CHALLENGE:
Produce a word-for-word copy of the listing below without its pictures.

DATA BLOCK:
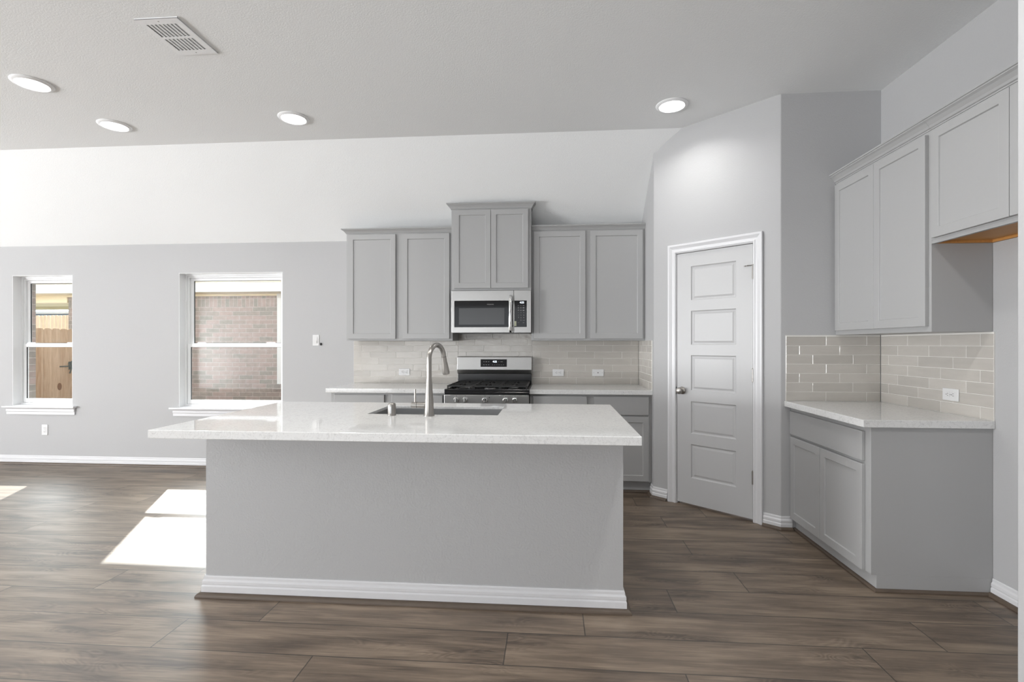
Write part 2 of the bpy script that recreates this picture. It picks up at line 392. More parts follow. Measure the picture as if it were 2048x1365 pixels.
# ------------------------------------------------------------------ setting
XL = -10.5; YF = -3.6
ROW = 0.2295; Y0 = 2.015; PL = 1.537
joints = {-1: -1.005, 0: -1.735, 1: -1.386, 2: -2.46, 3: 1.044, 4: 0.35, 5: 0.877, 6: 0.05, 7: 0.828, 8: 1.175, 9: 0.691, 10: 0.2, 11: -.5}
fl = bpy.data.meshes.new('floor'); vs = []; fs = []; att = []; uvs = []
k = math.floor((YF-Y0)/ROW)
while Y0+k*ROW < D+0.05:
    y0 = Y0+k*ROW; y1 = y0+ROW
    off = joints.get(k, random.random()*PL); x = off-math.ceil((off-XL)/PL)*PL
    while x < R+0.1:
        a, b_ = max(x, XL-.05), min(x+PL, R+.1); rnd = random.random(); n = len(vs)
        c, d = max(y0, YF-.05), min(y1, D+.05)
        if b_ > a and d > c:
            vs += [(a, c, 0), (b_, c, 0), (b_, d, 0), (a, d, 0)]; fs.append((n, n+1, n+2, n+3)); att.append(rnd)
            uvs += [(a-x, c-y0), (b_-x, c-y0), (b_-x, d-y0), (a-x, d-y0)]
        x += PL
    k += 1
n = len(vs); vs += [(XL-.05, YF-.05, -.05), (R+.1, YF-.05, -.05), (R+.1, D+.05, -.05), (XL-.05, D+.05, -.05)]; fs.append((n+3, n+2, n+1, n)); att.append(.5); uvs += [(0, 0)]*4
fl.from_pydata(vs, [], fs); ul = fl.uv_layers.new(name='plank'); ca = fl.color_attributes.new('pl', 'FLOAT_COLOR', 'CORNER')
for p in fl.polygons:
    for q, li in enumerate(p.loop_indices):
        fl.uv_layers['plank'].data[li].uv = uvs[p.vertices[q]]; fl.color_attributes['pl'].data[li].color = (att[p.index], PL/10, 0, 1)
fl.materials.append(M['planks']); flo = bpy.data.objects.new('floor', fl); C.objects.link(flo); tag(flo, kind='structure')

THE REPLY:
Write part 2 of the bpy script that recreates this picture. It picks up at line 392. More parts follow. Measure the picture as if it were 2048x1365 pixels.
# ------------------------------------------------------------------ setting
XL = -10.5; YF = -3.6
ROW = 0.2295; Y0 = 2.015; PL = 1.537
joints = {-1: -1.005, 0: -1.735, 1: -1.386, 2: -2.46, 3: 1.044, 4: 0.35, 5: 0.877, 6: 0.05, 7: 0.828, 8: 1.175, 9: 0.691, 10: 0.2, 11: -.5}
fl = bpy.data.meshes.new('floor'); vs = []; fs = []; att = []; uvs = []
k = math.floor((YF-Y0)/ROW)
while Y0+k*ROW < D+0.05:
    y0 = Y0+k*ROW; y1 = y0+ROW
    off = joints.get(k, random.random()*PL); x = off-math.ceil((off-XL)/PL)*PL
    while x < R+0.1:
        a, b_ = max(x, XL-.05), min(x+PL, R+.1); rnd = random.random(); n = len(vs)
        c, d = max(y0, YF-.05), min(y1, D+.05)
        if b_ > a and d > c:
            vs += [(a, c, 0), (b_, c, 0), (b_, d, 0), (a, d, 0)]; fs.append((n, n+1, n+2, n+3)); att.append(rnd)
            uvs += [(a-x, c-y0), (b_-x, c-y0), (b_-x, d-y0), (a-x, d-y0)]
        x += PL
    k += 1
n = len(vs); vs += [(XL-.05, YF-.05, -.05), (R+.1, YF-.05, -.05), (R+.1, D+.05, -.05), (XL-.05, D+.05, -.05)]; fs.append((n+3, n+2, n+1, n)); att.append(.5); uvs += [(0, 0)]*4
fl.from_pydata(vs, [], fs); ul = fl.uv_layers.new(name='plank'); ca = fl.color_attributes.new('pl', 'FLOAT_COLOR', 'CORNER')
for p in fl.polygons:
    for q, li in enumerate(p.loop_indices):
        fl.uv_layers['plank'].data[li].uv = uvs[p.vertices[q]]; fl.color_attributes['pl'].data[li].color = (att[p.index], PL/10, 0, 1)
fl.materials.append(M['planks']); flo = bpy.data.objects.new('floor', fl); C.objects.link(flo); tag(flo, kind='structure')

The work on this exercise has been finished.